When, in 1854, Cavour resolved that Piedmont should join France and England in the coming war with Russia, it seemed to a large number of his countrymen that he had taken leave of his senses, but the firm support which in this instance he found in the King enabled him next year to equip and despatch the contingent, 15,000 strong, commanded by General La Marmora, which not only won the respect of friends and foes in the field, but offered an example of efficiency in all departments that compared favourably with the faulty organisation of the great armies beside which it fought. Its gallant conduct at the battle of the Tchernaja flattered the native pride, and when, in due time, 12,000 returned of the 15,000 that had gone forth, the increased credit of Piedmont in Europe was already felt to compensate for the heavy cost of the expedition.
Among the Italians living abroad, Cavour’s motives in taking part in the Crimean War were, from the first, better understood than they were at home. Piedmont, by qualifying for the part of Italian advocate in the Councils of Europe, gave a guarantee of good faith which patriots like Daniel Manin and Giorgio Pallavicini accepted as a happy promise for the future. It was then that a large section of the republican party frankly embraced the programme of Italian unity under Victor Emmanuel. They foresaw that a repetition of the discordant action of 1848 would end in the same way. Manin wrote to Lorenzo Valerio in September 1855: ’I, who am a republican, plant the banner of unification; let all who desire that Italy should exist, rally round it, and Italy will exist.’ The ex-dictator of Venice was eking out a scanty livelihood by giving lessons in Paris; he had only three years left to live, and was not destined to see his words verified. But, poor and sick and obscure though he was, his support was worth legions.
It was not the first time that Italian republicans had said to the House of Savoy: If you will free Italy we are with you; but the circumstances of the case were completely changed since Mazzini wrote in somewhat the same language to Charles Albert a quarter of a century before.
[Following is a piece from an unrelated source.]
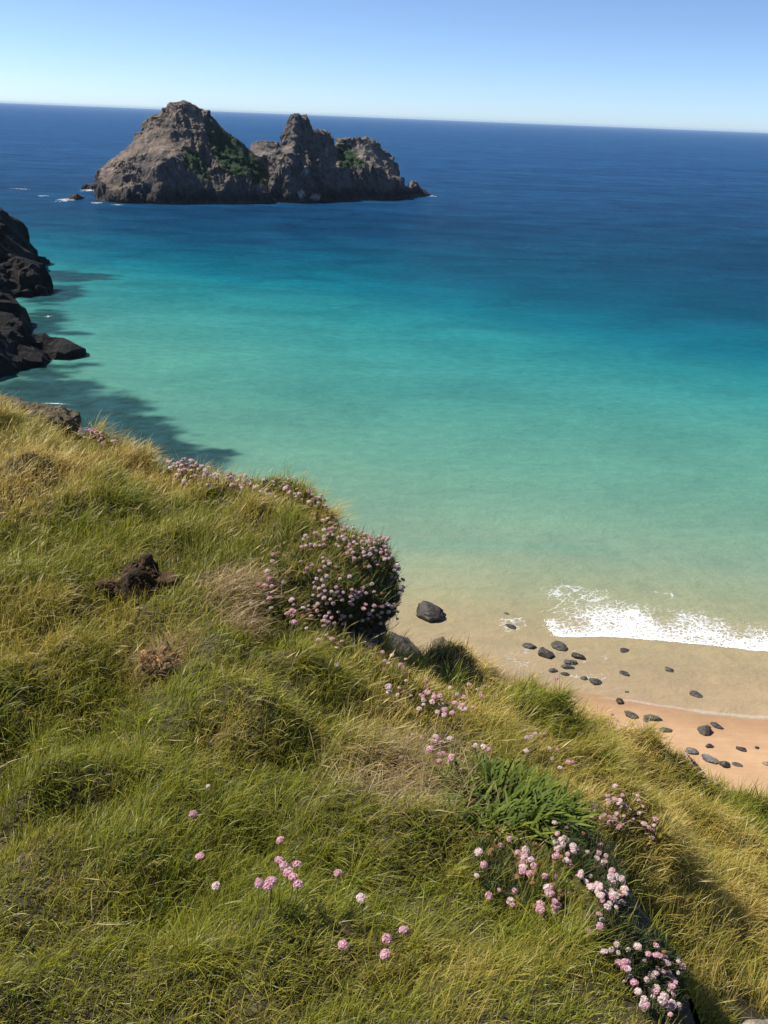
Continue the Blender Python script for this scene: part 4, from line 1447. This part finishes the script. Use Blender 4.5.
a, b = hit(214, 735, 0.11)[0], hit(247, 740, 0.11)[0]
cv = []
for t in np.linspace(0, 1, 9):
    m = a + (b - a) * t + np.array([0, 0, 0.012 * math.sin(t * math.pi)])
    w = 0.0016 * (1 - 0.6 * t)
    cv += [m + np.array([0, w * math.cos(j * 2.094), w * math.sin(j * 2.094)]) for j in range(3)]
me = mesh_np("straw_stalk", np.array(cv) - a, np.array([[i * 3 + j, i * 3 + (j + 1) % 3, i * 3 + 3 + (j + 1) % 3, i * 3 + 3 + j] for i in range(8) for j in range(3)]),
             np.tile([[0.6, 0.48, 0.26]], (27, 1)), mats=[M_GRASS])
tag(link("straw_stalk", me, loc=tuple(a)), "pale broken straw stalk lying flat across the turf", "stalk")

# trodden path on the lower bank, just entering the corner
M_PATH = mat_plain("trodden_earth", (0.36, 0.29, 0.20), 0.95, 0.25, 25.0, 0.5)
p0, p1 = at(744, 1024, 3.12)[:2], at(775, 1003, 3.3)[:2]
dirv = (p1 - p0) / np.linalg.norm(p1 - p0)
nor = np.array([dirv[1], -dirv[0]])
S, T = np.meshgrid(np.linspace(-0.5, 3.5, 70), np.linspace(0, 0.6, 16))
S2 = S
T2 = T + 0.05 * fbm(S * 3, T * 0, octaves=3, seed=895)
X = p0[0] + dirv[0] * S2 + nor[0] * T2
Y = p0[1] + dirv[1] * S2 + nor[1] * T2
Z = grid_lookup(GH, X, Y) + 0.03
me = mesh_np("path", np.stack([X, Y, Z], -1).reshape(-1, 3), grid_faces(*X.shape), mats=[M_PATH])
tag(link("path", me), kind='structure')

# ------------------------------------------------------------------ sea haze
v_ = np.array([(x, y, z) for z in (-12.0, 70.0) for y in (-60000.0, 60000.0) for x in (-90000.0, 90000.0)])
f_ = np.array([(0, 2, 3, 1), (4, 5, 7, 6), (0, 1, 5, 4), (2, 6, 7, 3), (0, 4, 6, 2), (1, 3, 7, 5)])
M_ = NT("sea_haze")
pv = M_.n("VolumePrincipled")
pv.inputs["Color"].default_value = (0.6, 0.8, 1.0, 1)
pv.inputs["Density"].default_value = 0.000022
M_.t.links.new(pv.outputs[0], M_.out.inputs["Volume"])
tag(link("haze", mesh_np("haze", v_, f_, smooth=False, mats=[M_.m])), kind='stuff')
Both times the proposal contained an ultimatum as well as an offer, but Manin made it without second thoughts in the strongest hope that the pact would be accepted and full of anticipatory joy at the prospect of its success; while by the Genoese republican it was made in mistrust and in the knowledge that were it accepted (which he did not believe), its acceptance, though bringing with it for Italy a state of things which he recognised as preferable to that which prevailed, would bring to him personally nothing but disappointment and the forfeiture of his dearest wishes.